One hundred, fifty-five years ago this May 30, the United States began to celebrate Decoration Day. Initiated originally by Civil War veterans, the friends and family of servicemen who had died in the war, and local governments, Decoration Day was an occasion to honor the soldiers who had fallen in the Civil War, America’s deadliest conflict.
At first, there was no official national commemoration. But immediately after the war’s end, Americans in different cities and localities began to pay tribute by placing flowers on the graves of the fallen. In one example, one year after the end of the war, a group of southern women decorated graves belonging to soldiers from both the north and south, demonstrating how Americans could bind the war’s wounds ar by paying tribute to the fallen on both sides.
Arlington Cemetery. Alan Kotok/Flickr.
Regardless of which city or state can claim to be Memorial Day’s birthplace, 1868 marked the beginning of the first nationwide commemoration. General John A. Logan, head of the Grand Army of the Republic, “an organization of former Union sailors and soldiers,” proclaimed May 30 as the first national day of remembrance. Thousands of Americans came together at Arlington National Cemetery to decorate the 20,000 soldiers’ graves.

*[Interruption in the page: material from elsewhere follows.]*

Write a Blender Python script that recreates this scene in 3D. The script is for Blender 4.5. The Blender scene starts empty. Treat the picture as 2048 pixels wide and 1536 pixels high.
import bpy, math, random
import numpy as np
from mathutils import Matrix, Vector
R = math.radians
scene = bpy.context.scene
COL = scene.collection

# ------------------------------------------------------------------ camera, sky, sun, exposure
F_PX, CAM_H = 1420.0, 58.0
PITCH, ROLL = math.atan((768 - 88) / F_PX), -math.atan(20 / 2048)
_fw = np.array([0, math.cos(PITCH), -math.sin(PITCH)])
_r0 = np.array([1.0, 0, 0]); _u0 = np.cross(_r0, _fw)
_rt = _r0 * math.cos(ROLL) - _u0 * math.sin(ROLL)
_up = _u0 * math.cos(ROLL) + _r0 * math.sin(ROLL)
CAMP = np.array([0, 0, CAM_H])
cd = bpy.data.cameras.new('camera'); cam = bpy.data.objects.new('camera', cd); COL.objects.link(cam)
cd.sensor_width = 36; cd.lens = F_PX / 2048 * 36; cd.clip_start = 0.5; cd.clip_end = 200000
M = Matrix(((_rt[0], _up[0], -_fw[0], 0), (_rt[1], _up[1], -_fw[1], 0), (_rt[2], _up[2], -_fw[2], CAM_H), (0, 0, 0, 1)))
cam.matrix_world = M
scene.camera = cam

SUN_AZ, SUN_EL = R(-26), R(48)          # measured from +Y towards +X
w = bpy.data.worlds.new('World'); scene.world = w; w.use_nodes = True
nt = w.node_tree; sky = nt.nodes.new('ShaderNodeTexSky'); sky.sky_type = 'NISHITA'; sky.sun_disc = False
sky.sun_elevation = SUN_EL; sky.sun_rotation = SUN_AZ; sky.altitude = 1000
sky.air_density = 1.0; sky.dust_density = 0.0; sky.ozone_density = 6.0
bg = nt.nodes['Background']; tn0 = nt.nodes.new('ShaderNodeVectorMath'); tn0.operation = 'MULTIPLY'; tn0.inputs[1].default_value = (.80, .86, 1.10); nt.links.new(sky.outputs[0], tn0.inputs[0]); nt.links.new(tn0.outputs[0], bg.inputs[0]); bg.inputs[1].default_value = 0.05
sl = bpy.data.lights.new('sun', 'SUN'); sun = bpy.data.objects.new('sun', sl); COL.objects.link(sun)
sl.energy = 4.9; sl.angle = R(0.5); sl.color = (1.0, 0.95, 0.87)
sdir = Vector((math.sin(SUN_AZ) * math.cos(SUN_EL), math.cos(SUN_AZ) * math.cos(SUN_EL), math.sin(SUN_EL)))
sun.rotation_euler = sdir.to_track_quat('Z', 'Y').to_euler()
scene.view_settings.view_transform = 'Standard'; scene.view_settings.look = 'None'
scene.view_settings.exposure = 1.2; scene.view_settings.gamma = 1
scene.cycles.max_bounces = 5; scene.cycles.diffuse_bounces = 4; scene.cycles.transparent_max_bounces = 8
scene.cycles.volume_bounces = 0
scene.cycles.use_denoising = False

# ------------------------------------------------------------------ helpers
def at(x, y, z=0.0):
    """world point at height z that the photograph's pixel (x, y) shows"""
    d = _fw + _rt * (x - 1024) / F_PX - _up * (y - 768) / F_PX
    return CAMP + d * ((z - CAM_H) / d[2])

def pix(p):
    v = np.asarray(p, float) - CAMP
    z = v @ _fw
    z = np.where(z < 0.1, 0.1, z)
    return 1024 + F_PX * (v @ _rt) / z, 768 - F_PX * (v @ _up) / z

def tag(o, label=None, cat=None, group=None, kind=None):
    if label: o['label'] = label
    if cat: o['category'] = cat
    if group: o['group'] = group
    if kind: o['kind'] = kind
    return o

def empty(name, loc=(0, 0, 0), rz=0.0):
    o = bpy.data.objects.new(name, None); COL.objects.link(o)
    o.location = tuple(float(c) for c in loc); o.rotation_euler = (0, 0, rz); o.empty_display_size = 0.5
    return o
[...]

It wasn’t until the First World War that Decoration Day went from honoring just the Civil War fallen to paying tribute to all those who perished in all of America’s wars. In 1971, Congress officially declared the last Monday of each May as Memorial Day and codified the commemoration as a federal holiday.
In 1868, General Logan called on Americans to place the “choicest flowers of springtime” on Civil War graves, and emphasized the importance of “Cherishing tenderly the memory of our heroic dead, who made their breasts a barricade between our country and its foes . . . We should guard their graves with sacred vigilance.” To this day, many Americans spend Memorial Day following Logan’s call: visiting and decorating the graves of family members and ancestors who gave their lives in war, or otherwise attending a flag-placing ceremony at Arlington National Cemetery or going to a Memorial Day parade.
Welker's Battery H, 1st Missouri light artillery at Shiloh. Allen Gathman/Flickr.
In the novel Starship Troopers, his paean to the fighting man, Robert Heinlein perhaps channeled Logan when he wrote: “The noblest fate that a man can endure is to place his own mortal body between his loved home and the war’s desolation.” Memorial Day offers us a chance to remember the soldiers who, time and again in history, have risked their “own mortal bodies” to defend home and family.
In the century following the Civil War, hundreds of thousands of American troops fought and died in two world wars, Korea, Vietnam, and the Middle East defending Western civilization from the murderous ideologies of fascism, communism, and jihadism—in the skies and on battlefields, on land and at sea, as infantrymen, airmen, and sailors. This Memorial Day, remember those who paid the ultimate sacrifice to safeguard our freedoms and Western civilization. May we never take their memory and their courage for granted.